++++ Recorded information

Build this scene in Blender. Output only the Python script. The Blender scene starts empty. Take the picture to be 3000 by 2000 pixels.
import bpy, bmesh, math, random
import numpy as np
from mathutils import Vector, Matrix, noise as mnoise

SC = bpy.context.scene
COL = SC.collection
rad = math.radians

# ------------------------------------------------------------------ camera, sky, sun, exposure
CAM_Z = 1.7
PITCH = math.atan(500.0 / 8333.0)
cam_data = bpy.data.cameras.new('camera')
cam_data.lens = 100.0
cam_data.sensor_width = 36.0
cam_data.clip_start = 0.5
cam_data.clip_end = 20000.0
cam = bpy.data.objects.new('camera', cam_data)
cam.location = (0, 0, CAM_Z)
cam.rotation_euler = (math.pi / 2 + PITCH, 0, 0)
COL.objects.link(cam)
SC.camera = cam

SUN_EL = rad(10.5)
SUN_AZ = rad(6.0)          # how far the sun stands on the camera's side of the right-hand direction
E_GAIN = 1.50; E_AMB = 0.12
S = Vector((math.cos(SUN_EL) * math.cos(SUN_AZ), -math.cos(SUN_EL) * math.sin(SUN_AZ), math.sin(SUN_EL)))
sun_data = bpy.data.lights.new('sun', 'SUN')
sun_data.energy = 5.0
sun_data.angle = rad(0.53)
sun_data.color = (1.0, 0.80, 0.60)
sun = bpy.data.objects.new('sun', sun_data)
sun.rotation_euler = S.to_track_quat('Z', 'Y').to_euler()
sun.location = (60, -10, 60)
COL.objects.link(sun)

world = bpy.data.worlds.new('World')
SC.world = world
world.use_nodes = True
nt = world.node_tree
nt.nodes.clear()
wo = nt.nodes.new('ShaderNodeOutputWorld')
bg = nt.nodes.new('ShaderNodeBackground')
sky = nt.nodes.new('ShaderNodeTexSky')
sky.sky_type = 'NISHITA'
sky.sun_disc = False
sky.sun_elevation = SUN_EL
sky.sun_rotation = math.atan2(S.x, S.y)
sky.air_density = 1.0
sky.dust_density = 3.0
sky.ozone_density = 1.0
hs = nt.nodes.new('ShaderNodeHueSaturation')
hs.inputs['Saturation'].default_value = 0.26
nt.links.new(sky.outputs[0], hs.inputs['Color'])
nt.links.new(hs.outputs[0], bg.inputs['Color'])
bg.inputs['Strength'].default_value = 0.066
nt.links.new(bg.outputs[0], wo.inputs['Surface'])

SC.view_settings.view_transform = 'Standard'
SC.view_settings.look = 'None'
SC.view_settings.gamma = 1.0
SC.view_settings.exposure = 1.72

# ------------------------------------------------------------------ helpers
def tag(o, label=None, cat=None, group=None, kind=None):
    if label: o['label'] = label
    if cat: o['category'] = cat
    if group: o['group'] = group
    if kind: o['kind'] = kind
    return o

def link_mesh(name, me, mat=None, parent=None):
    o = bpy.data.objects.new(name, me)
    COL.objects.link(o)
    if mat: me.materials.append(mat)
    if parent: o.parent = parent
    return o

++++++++

Problem to work on -
Write down again the exact lines running from the beginning of the data to the line containing "from mathutils import", with both ends included.

Expected answer -
Build this scene in Blender. Output only the Python script. The Blender scene starts empty. Take the picture to be 3000 by 2000 pixels.
import bpy, bmesh, math, random
import numpy as np
from mathutils import Vector, Matrix, noise as mnoise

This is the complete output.